The week ahead 09 February 2026 - Bank of England has ‘good news’ on the economy

What to watch out for in the UK economy and property market this week.
The Bank of England Monetary Policy Committee (MPC) left the Base Rate steady at 3.75%, mirroring the US Fed and ECB, last week. However, at the subsequent press conference, Governor Andrew Bailey told journalists: “my main message today is one of good news”. The Bank’s latest forecasts have inflation returning close to target by April, which is 12-months sooner than previously projected. This puts the MPC in a strong position to cut the Base Rate this year. Last week’s meeting saw four of the nine committee members vote for a 25 bps cut. Our forecast is for two interest rate cuts of 25 bps each over the course of 2026. Full analysis of the interest rate decision can be found here.
The ECB’s decision to leave its policy rate unchanged was supported by data that showed inflation in the Euro Area has fallen below target, from 2.0% in December 2025 to 1.7% in January 2026. Core inflation (which excludes volatile prices, like petrol) slid from 2.3% in December to 2.2% in January. Inflation appears to be under control in the Eurozone, which will offer a firm foundation for its economy in 2026.
The UK housing market saw some good news last week, with the Halifax House Price Index increasing by 0.7% month-on-month in January 2026, reversing December’s decline of -0.5%. This is encouraging, as January is normally a quiet month for the housing market.
In the US, data suggests the employment market has slowed again. The number of job cuts has increased from 35,500 in December 2025 to 108,400 in January 2026, according to employment services firm, Challenger. Also, government data showed the number of job vacancies fell from 6.9 million in November 2025 to 6.4 million in December.
This week sees figures released on UK GDP growth and Eurozone employment growth.
A number of indicators suggest the UK economy has seen a post-budget bounce.

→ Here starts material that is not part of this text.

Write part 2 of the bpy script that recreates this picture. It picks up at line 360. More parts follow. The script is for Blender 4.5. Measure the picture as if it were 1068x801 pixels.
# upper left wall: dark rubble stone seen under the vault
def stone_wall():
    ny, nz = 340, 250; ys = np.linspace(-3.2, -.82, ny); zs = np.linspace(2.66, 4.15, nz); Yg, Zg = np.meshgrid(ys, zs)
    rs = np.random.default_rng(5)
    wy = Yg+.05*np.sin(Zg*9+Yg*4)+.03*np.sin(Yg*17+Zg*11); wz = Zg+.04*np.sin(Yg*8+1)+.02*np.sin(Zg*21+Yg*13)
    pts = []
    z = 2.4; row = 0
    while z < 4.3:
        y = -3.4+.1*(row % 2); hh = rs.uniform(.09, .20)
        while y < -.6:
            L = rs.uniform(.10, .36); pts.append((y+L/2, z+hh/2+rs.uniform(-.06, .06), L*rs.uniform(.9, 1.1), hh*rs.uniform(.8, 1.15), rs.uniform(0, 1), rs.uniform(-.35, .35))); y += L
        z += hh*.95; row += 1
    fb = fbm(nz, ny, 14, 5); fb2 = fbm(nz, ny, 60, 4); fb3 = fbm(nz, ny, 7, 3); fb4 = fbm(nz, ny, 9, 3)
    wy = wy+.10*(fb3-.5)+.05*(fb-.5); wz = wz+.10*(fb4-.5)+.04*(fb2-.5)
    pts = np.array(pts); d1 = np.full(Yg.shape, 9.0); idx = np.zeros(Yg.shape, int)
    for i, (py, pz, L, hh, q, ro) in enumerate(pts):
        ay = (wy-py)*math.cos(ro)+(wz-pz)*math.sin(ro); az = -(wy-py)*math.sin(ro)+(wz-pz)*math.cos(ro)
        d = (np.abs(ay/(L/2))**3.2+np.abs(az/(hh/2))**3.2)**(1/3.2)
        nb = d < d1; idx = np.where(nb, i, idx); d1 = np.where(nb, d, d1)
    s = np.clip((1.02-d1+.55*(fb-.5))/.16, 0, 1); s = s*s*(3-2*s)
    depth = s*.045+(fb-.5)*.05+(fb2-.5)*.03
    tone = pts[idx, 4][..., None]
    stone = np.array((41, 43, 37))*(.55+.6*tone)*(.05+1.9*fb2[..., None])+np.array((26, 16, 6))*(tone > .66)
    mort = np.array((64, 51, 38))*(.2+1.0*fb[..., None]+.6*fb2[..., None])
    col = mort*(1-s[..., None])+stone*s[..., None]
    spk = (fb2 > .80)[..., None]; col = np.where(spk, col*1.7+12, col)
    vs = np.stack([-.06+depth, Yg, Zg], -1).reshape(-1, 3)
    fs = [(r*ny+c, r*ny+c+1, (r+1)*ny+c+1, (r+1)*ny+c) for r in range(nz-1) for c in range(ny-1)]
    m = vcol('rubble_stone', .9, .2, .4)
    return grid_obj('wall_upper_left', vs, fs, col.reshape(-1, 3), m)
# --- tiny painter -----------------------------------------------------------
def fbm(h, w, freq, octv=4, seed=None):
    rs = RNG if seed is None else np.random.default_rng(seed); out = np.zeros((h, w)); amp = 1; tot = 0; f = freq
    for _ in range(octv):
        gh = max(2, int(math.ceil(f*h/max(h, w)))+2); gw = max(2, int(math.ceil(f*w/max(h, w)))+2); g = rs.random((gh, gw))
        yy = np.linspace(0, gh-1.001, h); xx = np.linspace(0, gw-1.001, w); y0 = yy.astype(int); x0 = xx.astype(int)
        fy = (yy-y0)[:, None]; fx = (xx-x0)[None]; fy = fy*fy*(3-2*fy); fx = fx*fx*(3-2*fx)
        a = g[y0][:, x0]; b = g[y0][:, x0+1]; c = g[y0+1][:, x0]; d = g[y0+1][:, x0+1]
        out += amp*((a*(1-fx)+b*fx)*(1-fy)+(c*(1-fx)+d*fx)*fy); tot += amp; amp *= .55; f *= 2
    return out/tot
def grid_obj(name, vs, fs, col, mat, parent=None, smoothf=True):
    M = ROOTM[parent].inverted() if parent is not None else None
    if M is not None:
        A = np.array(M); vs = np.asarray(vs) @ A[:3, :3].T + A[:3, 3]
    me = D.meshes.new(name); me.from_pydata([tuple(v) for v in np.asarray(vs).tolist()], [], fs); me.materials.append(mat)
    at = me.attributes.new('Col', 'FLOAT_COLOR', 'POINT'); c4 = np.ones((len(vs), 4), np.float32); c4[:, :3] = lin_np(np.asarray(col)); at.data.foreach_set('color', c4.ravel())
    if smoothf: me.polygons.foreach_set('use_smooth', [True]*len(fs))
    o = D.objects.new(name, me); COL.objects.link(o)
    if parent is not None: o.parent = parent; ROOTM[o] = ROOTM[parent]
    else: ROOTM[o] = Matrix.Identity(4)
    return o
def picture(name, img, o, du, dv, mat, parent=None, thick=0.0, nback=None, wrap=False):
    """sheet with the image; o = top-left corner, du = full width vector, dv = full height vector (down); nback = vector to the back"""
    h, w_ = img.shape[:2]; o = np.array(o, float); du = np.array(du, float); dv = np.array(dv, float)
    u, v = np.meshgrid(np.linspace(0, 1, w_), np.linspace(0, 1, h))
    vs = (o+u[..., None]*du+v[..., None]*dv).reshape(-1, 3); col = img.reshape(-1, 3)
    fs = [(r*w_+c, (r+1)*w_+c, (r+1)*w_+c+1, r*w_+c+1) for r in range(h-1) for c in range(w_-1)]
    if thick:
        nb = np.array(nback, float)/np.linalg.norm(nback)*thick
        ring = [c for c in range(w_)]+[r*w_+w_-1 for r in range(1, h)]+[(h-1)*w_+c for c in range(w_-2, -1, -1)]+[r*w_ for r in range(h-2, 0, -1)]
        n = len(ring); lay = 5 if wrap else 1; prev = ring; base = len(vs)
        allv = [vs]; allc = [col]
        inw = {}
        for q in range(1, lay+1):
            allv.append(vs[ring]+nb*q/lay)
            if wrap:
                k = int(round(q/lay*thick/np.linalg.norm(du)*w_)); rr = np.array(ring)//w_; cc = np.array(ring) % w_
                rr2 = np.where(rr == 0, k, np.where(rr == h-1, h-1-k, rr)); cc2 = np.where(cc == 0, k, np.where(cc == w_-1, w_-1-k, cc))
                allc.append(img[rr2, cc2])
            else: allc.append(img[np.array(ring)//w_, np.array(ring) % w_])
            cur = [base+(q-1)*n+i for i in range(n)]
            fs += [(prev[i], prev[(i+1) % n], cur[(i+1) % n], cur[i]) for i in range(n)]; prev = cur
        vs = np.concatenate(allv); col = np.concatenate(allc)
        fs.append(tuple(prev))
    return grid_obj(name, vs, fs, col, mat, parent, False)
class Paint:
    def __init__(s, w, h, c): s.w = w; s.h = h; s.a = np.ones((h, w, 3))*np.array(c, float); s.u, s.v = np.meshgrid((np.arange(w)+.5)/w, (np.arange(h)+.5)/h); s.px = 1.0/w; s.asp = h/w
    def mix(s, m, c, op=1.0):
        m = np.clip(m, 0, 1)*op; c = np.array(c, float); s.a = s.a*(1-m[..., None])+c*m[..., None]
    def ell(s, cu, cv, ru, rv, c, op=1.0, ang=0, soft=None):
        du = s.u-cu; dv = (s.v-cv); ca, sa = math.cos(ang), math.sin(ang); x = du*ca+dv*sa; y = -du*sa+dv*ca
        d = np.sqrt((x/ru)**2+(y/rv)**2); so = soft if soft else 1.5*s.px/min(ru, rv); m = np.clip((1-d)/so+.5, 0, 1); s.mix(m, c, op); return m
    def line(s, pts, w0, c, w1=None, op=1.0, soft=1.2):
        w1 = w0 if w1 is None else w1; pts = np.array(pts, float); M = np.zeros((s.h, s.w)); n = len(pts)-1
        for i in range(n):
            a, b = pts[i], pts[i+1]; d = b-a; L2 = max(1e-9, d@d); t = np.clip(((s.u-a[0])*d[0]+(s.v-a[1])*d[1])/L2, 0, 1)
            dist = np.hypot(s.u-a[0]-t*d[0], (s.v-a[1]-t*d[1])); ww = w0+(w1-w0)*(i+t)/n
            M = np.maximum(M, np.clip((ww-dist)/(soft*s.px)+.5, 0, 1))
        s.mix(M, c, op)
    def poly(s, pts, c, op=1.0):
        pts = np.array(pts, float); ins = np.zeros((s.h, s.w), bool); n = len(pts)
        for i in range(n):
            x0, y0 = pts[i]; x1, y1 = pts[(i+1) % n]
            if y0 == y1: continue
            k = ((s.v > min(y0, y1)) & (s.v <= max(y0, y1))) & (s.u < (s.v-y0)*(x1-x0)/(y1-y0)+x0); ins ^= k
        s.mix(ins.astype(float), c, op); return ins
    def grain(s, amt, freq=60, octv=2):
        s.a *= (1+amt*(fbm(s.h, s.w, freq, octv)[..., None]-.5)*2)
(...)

Also, there are certain industries that had a difficult summer and early autumn that appeared to stage a recovery towards the end of 2025. Consequently, we believe that Q4 2025 GDP growth will be slightly up on Q3.
Turning to the Euro Area jobs data, in most advanced economies the widespread adoption of AI by firms has been a brake on jobs growth lately, particularly in the services sector, and we expect this to be a continuing theme in 2026. However, with inflation low and interest rates levelling out, we are forecasting employment growth in the Eurozone in Q4 2025 of a level similar to that seen in the previous quarter.
This week’s figures
Thursday 12 February
UK GDP Growth, q-on-q, Q4 2025
0.1% Previous
0.2% Forecast
Survey indicators suggest the UK economy did see a post-Budget increase in activity, so we are predicting a strong December to have lifted Q4 GDP growth to 0.2%, which would be up on Q3 but low by historic standards.
Friday 13 February
Euro Area Employment Growth, q-on-q, Q4 2025
0.2% Previous
0.2% Forecast
Due to the fast adoption of AI, calling employment growth levels in advanced economies has become difficult. However, we believe the stabilisation of inflation and interest rates in the Eurozone will have supported jobs growth.